Not surprisingly, this right of “free entry” for prospectors frustrated property owners across the province who wished to preserve the natural beauty of their land but were powerless to stop mining-company backhoes and bulldozers from rolling in.

It’s scenarios like this that originally galvanized the BMA members, who still work to better understand their individual and community rights under the Mining Act and to lobby government for improvements to the law.

That’s where Queen’s Pro Bono students come in.

Pro Bono Students Canada is a national organization that provides opportunities for law students to gain research and client skills and legal experience in assisting not-for-profit clients on public-interest projects. An insured practising lawyer – in the BMA’s case, Justin Connidis, Law ’79 – supervises the students.

“It’s a useful service that benefits the client and broadens the law students’ education,” says Connidis, Counsel to Dickinson Wright LLP in Toronto, who teaches a Queen’s Law course called Mining Law, Policy and Communities.

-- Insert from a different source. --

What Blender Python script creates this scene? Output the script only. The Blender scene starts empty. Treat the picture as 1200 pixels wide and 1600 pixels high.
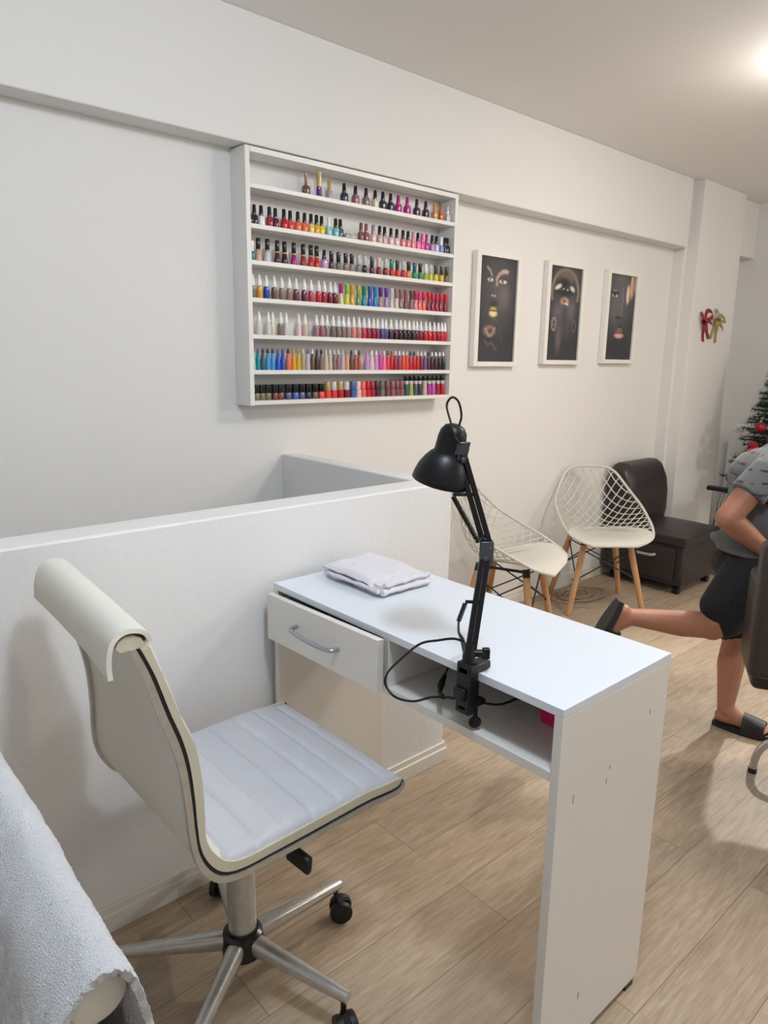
import bpy, bmesh, math, random
from mathutils import Vector, Matrix, noise
random.seed(7)
S = bpy.context.scene
COL = S.collection
R_ = math.radians

# ------------------------------------------------------------------ camera
cam_d = bpy.data.cameras.new('camera')
cam = bpy.data.objects.new('camera', cam_d); COL.objects.link(cam)
right = Vector((0.7467, -0.6650, 0.0166)); down = Vector((-0.1303, -0.1707, -0.9767)); fwd = Vector((0.6523, 0.7271, -0.2141))
rot = Matrix((right, -down, -fwd)).transposed()
cam.matrix_world = Matrix.Translation((0, 0, 1.33)) @ rot.to_4x4()
cam_d.sensor_width = 36; cam_d.lens = 1113.3 / 1600 * 36; cam_d.clip_start = 0.02
S.camera = cam

# ------------------------------------------------------------------ light and exposure
S.view_settings.view_transform = 'Standard'; S.view_settings.look = 'None'
S.view_settings.gamma = 1; S.view_settings.use_curve_mapping = False
S.view_settings.exposure = 0.12
W = bpy.data.worlds.new('world'); S.world = W; W.use_nodes = True
W.node_tree.nodes['Background'].inputs[0].default_value = (0.97, 0.98, 1, 1)
W.node_tree.nodes['Background'].inputs[1].default_value = 0.52   # fill light added through the side left open behind the camera
po_d = bpy.data.lights.new('front_portal', 'AREA'); po_d.shape = 'RECTANGLE'; po_d.size = 7.6; po_d.size_y = 2.4; po_d.cycles.is_portal = True
po = bpy.data.objects.new('front_portal', po_d); po.location = (1.63, -3.2, 1.2); po.rotation_euler = (R_(90), 0, 0); COL.objects.link(po)
LAMPS = [  # position, kind, power, colour, radius, aim of a tilted spot
    ((0.62, 0.36, 2.28), 'POINT', 40, (0.76, 0.88, 1.0), 0.085, None),
    ((3.05, 0.98, 2.30), 'POINT', 11, (1.0, 0.94, 0.87), 0.07, None),
    ((2.75, 0.55, 2.38), 'AREA', 20, (1.0, 0.92, 0.82), 0.20, None),  # downlight added next to the previous lamp to brighten the back wall
    ((4.85, 1.30, 2.30), 'SPOT', 200, (1.0, 0.95, 0.88), 0.05, (2.45, 0.72, 0)),
    ((4.3, -2.2, 2.20), 'POINT', 74, (1.0, 0.92, 0.82), 0.16, None),
]
for i, (p, k, e, c, s, aim) in enumerate(LAMPS):
    ld = bpy.data.lights.new('lamp_light', k); ld.energy = e; ld.color = c
    lo = bpy.data.objects.new('lamp_light', ld); lo.location = p; COL.objects.link(lo)
    if k == 'AREA': ld.shape = 'DISK'; ld.size = s * 2
    else: ld.shadow_soft_size = s
    if k == 'SPOT':
        ld.spot_size = R_(50); ld.spot_blend = 0.7
        lo.rotation_euler = (Vector(aim) - Vector(p)).to_track_quat('-Z', 'Y').to_euler()

# ------------------------------------------------------------------ helpers
def lin(c):
    return tuple((x / 255 / 12.92 if x / 255 <= 0.04045 else ((x / 255 + 0.055) / 1.055) ** 2.4) for x in c)

MATS = {}
def mat(name, rgb=(200, 200, 200), rough=0.5, metal=0.0, bump=0, bscale=60, var=0, vscale=8, alpha=None, trans=0, sheen=0, coat=0, spec=0.5):
    if name in MATS: return MATS[name]
    m = bpy.data.materials.new(name); m.use_nodes = True; MATS[name] = m
    nt = m.node_tree; b = nt.nodes['Principled BSDF']
    c = (*lin(rgb), 1)
    b.inputs['Base Color'].default_value = c
    b.inputs['Roughness'].default_value = rough; b.inputs['Metallic'].default_value = metal
    b.inputs['Specular IOR Level'].default_value = spec
    if trans: b.inputs['Transmission Weight'].default_value = trans
    if sheen: b.inputs['Sheen Weight'].default_value = sheen
    if coat: b.inputs['Coat Weight'].default_value = coat
    tc = nt.nodes.new('ShaderNodeTexCoord')
    if var:
        n = nt.nodes.new('ShaderNodeTexNoise'); n.inputs['Scale'].default_value = vscale; n.inputs['Detail'].default_value = 5
        nt.links.new(tc.outputs['Object'], n.inputs['Vector'])
        mx = nt.nodes.new('ShaderNodeMix'); mx.data_type = 'RGBA'
        d = tuple(max(0, x * (1 - var)) for x in c[:3])
        mx.inputs[6].default_value = (*d, 1); mx.inputs[7].default_value = (*[min(1, x * (1 + var * .5)) for x in c[:3]], 1)
        nt.links.new(n.outputs['Fac'], mx.inputs[0]); nt.links.new(mx.outputs[2], b.inputs['Base Color'])
    if bump:
        n = nt.nodes.new('ShaderNodeTexNoise'); n.inputs['Scale'].default_value = bscale; n.inputs['Detail'].default_value = 6
        nt.links.new(tc.outputs['Object'], n.inputs['Vector'])
        bp = nt.nodes.new('ShaderNodeBump'); bp.inputs['Strength'].default_value = bump; bp.inputs['Distance'].default_value = 0.01
        nt.links.new(n.outputs['Fac'], bp.inputs['Height']); nt.links.new(bp.outputs['Normal'], b.inputs['Normal'])
    return m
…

Since 2005, Queen’s Pro Bono volunteers have provided BMA with research on subjects including the liability of real estate vendors, agents and lawyers for not adequately disclosing or explaining the existence of a property’s mining rights and claims; the liability of surface rights owners if a prospector is injured on their property; and a property owner’s ability to obtain lower property taxes because of the separation of mining rights or because of potential mining activity on a neighbouring property.

“The Queen’s students have speeded up our understanding of the issues involved,” says BMA member Sandy Cameron, adding that their information has helped the group craft several submissions, including one for the ongoing provincial review of Mining Act regulations.

Pro Bono student Katie Higgins, Law ’13, current project leader, has worked with the Bedford group for the past two years. Like her predecessors, who are now graduates, and with this year’s three other student members, she has carefully pored over the Mining Act, other legislation and reform proposals to identify and explain obscure or contentious regulations that continue to affect BMA clients.

“The BMA has some important goals, given the legal framework of mining and the free-entry system,” she says. “They’re helping to modernize legislation that in some respects is bizarre and out-of-date. It’s been great working with them, and I’ve learned a lot.”